INSTRUCTION:
Write out the data again in full, exactly as it reads.

INFORMATION SHOWN:

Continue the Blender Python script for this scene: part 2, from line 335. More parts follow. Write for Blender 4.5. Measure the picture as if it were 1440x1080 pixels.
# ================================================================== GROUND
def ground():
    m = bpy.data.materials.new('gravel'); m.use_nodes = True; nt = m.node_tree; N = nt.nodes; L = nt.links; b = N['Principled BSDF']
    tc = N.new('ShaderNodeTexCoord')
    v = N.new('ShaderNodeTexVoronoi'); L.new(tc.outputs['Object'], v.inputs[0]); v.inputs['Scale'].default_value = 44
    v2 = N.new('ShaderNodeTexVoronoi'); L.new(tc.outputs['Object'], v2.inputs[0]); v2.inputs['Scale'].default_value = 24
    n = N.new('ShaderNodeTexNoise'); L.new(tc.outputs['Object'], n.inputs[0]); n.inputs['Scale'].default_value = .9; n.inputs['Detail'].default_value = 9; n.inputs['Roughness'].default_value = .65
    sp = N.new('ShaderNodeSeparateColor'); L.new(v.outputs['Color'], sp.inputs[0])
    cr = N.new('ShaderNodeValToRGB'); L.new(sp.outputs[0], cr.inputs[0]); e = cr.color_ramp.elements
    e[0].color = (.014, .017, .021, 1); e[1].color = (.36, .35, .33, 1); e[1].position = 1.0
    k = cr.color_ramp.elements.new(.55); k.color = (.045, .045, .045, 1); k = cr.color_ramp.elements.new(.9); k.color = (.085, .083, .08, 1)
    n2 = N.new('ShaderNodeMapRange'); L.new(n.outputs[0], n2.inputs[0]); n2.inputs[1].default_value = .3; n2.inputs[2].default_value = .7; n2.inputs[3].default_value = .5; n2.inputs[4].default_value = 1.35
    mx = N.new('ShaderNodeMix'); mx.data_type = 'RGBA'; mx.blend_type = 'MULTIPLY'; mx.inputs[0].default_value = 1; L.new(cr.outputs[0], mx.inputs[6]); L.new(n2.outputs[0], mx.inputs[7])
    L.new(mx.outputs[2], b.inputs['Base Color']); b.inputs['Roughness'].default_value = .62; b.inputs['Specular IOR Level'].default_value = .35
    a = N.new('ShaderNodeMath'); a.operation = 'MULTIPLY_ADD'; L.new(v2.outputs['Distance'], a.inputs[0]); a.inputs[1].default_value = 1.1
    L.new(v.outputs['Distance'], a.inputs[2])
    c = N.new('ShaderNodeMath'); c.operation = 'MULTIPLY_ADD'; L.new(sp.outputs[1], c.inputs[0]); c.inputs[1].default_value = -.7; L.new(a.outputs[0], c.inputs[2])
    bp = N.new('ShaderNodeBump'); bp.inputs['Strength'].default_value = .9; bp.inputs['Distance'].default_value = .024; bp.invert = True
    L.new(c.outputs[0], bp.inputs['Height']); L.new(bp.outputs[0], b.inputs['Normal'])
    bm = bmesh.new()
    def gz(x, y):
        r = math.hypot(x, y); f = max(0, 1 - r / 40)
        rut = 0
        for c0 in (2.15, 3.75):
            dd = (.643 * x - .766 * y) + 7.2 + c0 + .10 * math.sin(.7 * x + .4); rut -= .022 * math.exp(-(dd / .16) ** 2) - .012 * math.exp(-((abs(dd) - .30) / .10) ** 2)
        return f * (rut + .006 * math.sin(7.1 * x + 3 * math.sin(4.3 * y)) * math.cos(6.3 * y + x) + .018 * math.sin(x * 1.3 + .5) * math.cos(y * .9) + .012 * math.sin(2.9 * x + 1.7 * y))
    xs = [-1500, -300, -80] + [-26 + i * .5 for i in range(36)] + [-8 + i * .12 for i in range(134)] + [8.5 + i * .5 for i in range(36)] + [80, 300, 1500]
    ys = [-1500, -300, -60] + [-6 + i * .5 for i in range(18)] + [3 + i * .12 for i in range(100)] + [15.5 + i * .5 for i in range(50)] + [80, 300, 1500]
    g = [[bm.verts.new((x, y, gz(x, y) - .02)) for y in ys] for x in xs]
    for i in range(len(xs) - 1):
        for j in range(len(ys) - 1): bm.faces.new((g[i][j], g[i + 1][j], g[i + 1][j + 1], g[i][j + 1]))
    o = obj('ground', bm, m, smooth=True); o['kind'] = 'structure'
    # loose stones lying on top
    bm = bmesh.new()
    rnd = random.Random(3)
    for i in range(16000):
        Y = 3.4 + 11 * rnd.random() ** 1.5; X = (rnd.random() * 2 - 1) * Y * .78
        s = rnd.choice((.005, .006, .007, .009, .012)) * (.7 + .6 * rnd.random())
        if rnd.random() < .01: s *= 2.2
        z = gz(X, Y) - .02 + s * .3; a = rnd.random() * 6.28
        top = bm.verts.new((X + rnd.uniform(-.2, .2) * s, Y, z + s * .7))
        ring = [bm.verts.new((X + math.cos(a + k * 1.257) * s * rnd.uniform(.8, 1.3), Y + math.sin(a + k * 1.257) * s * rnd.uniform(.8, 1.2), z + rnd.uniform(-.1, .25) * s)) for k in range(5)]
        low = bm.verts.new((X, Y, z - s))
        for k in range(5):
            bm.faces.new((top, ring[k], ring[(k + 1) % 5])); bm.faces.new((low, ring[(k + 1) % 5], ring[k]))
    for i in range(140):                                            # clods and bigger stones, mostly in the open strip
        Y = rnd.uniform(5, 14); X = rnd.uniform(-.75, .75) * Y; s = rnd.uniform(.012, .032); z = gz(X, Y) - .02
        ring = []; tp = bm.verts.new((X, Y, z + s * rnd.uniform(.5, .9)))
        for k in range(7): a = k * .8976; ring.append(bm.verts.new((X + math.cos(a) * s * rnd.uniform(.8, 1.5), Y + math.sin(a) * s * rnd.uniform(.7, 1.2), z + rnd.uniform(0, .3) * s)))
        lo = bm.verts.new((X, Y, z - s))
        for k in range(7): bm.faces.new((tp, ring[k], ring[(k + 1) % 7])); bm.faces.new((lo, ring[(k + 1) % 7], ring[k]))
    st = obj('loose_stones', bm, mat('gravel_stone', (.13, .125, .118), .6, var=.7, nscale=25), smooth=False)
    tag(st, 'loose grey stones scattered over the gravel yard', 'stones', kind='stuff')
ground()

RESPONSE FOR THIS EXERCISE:
Continue the Blender Python script for this scene: part 2, from line 335. More parts follow. Write for Blender 4.5. Measure the picture as if it were 1440x1080 pixels.
# ================================================================== GROUND
def ground():
    m = bpy.data.materials.new('gravel'); m.use_nodes = True; nt = m.node_tree; N = nt.nodes; L = nt.links; b = N['Principled BSDF']
    tc = N.new('ShaderNodeTexCoord')
    v = N.new('ShaderNodeTexVoronoi'); L.new(tc.outputs['Object'], v.inputs[0]); v.inputs['Scale'].default_value = 44
    v2 = N.new('ShaderNodeTexVoronoi'); L.new(tc.outputs['Object'], v2.inputs[0]); v2.inputs['Scale'].default_value = 24
    n = N.new('ShaderNodeTexNoise'); L.new(tc.outputs['Object'], n.inputs[0]); n.inputs['Scale'].default_value = .9; n.inputs['Detail'].default_value = 9; n.inputs['Roughness'].default_value = .65
    sp = N.new('ShaderNodeSeparateColor'); L.new(v.outputs['Color'], sp.inputs[0])
    cr = N.new('ShaderNodeValToRGB'); L.new(sp.outputs[0], cr.inputs[0]); e = cr.color_ramp.elements
    e[0].color = (.014, .017, .021, 1); e[1].color = (.36, .35, .33, 1); e[1].position = 1.0
    k = cr.color_ramp.elements.new(.55); k.color = (.045, .045, .045, 1); k = cr.color_ramp.elements.new(.9); k.color = (.085, .083, .08, 1)
    n2 = N.new('ShaderNodeMapRange'); L.new(n.outputs[0], n2.inputs[0]); n2.inputs[1].default_value = .3; n2.inputs[2].default_value = .7; n2.inputs[3].default_value = .5; n2.inputs[4].default_value = 1.35
    mx = N.new('ShaderNodeMix'); mx.data_type = 'RGBA'; mx.blend_type = 'MULTIPLY'; mx.inputs[0].default_value = 1; L.new(cr.outputs[0], mx.inputs[6]); L.new(n2.outputs[0], mx.inputs[7])
    L.new(mx.outputs[2], b.inputs['Base Color']); b.inputs['Roughness'].default_value = .62; b.inputs['Specular IOR Level'].default_value = .35
    a = N.new('ShaderNodeMath'); a.operation = 'MULTIPLY_ADD'; L.new(v2.outputs['Distance'], a.inputs[0]); a.inputs[1].default_value = 1.1
    L.new(v.outputs['Distance'], a.inputs[2])
    c = N.new('ShaderNodeMath'); c.operation = 'MULTIPLY_ADD'; L.new(sp.outputs[1], c.inputs[0]); c.inputs[1].default_value = -.7; L.new(a.outputs[0], c.inputs[2])
    bp = N.new('ShaderNodeBump'); bp.inputs['Strength'].default_value = .9; bp.inputs['Distance'].default_value = .024; bp.invert = True
    L.new(c.outputs[0], bp.inputs['Height']); L.new(bp.outputs[0], b.inputs['Normal'])
    bm = bmesh.new()
    def gz(x, y):
        r = math.hypot(x, y); f = max(0, 1 - r / 40)
        rut = 0
        for c0 in (2.15, 3.75):
            dd = (.643 * x - .766 * y) + 7.2 + c0 + .10 * math.sin(.7 * x + .4); rut -= .022 * math.exp(-(dd / .16) ** 2) - .012 * math.exp(-((abs(dd) - .30) / .10) ** 2)
        return f * (rut + .006 * math.sin(7.1 * x + 3 * math.sin(4.3 * y)) * math.cos(6.3 * y + x) + .018 * math.sin(x * 1.3 + .5) * math.cos(y * .9) + .012 * math.sin(2.9 * x + 1.7 * y))
    xs = [-1500, -300, -80] + [-26 + i * .5 for i in range(36)] + [-8 + i * .12 for i in range(134)] + [8.5 + i * .5 for i in range(36)] + [80, 300, 1500]
    ys = [-1500, -300, -60] + [-6 + i * .5 for i in range(18)] + [3 + i * .12 for i in range(100)] + [15.5 + i * .5 for i in range(50)] + [80, 300, 1500]
    g = [[bm.verts.new((x, y, gz(x, y) - .02)) for y in ys] for x in xs]
    for i in range(len(xs) - 1):
        for j in range(len(ys) - 1): bm.faces.new((g[i][j], g[i + 1][j], g[i + 1][j + 1], g[i][j + 1]))
    o = obj('ground', bm, m, smooth=True); o['kind'] = 'structure'
    # loose stones lying on top
    bm = bmesh.new()
    rnd = random.Random(3)
    for i in range(16000):
        Y = 3.4 + 11 * rnd.random() ** 1.5; X = (rnd.random() * 2 - 1) * Y * .78
        s = rnd.choice((.005, .006, .007, .009, .012)) * (.7 + .6 * rnd.random())
        if rnd.random() < .01: s *= 2.2
        z = gz(X, Y) - .02 + s * .3; a = rnd.random() * 6.28
        top = bm.verts.new((X + rnd.uniform(-.2, .2) * s, Y, z + s * .7))
        ring = [bm.verts.new((X + math.cos(a + k * 1.257) * s * rnd.uniform(.8, 1.3), Y + math.sin(a + k * 1.257) * s * rnd.uniform(.8, 1.2), z + rnd.uniform(-.1, .25) * s)) for k in range(5)]
        low = bm.verts.new((X, Y, z - s))
        for k in range(5):
            bm.faces.new((top, ring[k], ring[(k + 1) % 5])); bm.faces.new((low, ring[(k + 1) % 5], ring[k]))
    for i in range(140):                                            # clods and bigger stones, mostly in the open strip
        Y = rnd.uniform(5, 14); X = rnd.uniform(-.75, .75) * Y; s = rnd.uniform(.012, .032); z = gz(X, Y) - .02
        ring = []; tp = bm.verts.new((X, Y, z + s * rnd.uniform(.5, .9)))
        for k in range(7): a = k * .8976; ring.append(bm.verts.new((X + math.cos(a) * s * rnd.uniform(.8, 1.5), Y + math.sin(a) * s * rnd.uniform(.7, 1.2), z + rnd.uniform(0, .3) * s)))
        lo = bm.verts.new((X, Y, z - s))
        for k in range(7): bm.faces.new((tp, ring[k], ring[(k + 1) % 7])); bm.faces.new((lo, ring[(k + 1) % 7], ring[k]))
    st = obj('loose_stones', bm, mat('gravel_stone', (.13, .125, .118), .6, var=.7, nscale=25), smooth=False)
    tag(st, 'loose grey stones scattered over the gravel yard', 'stones', kind='stuff')
ground()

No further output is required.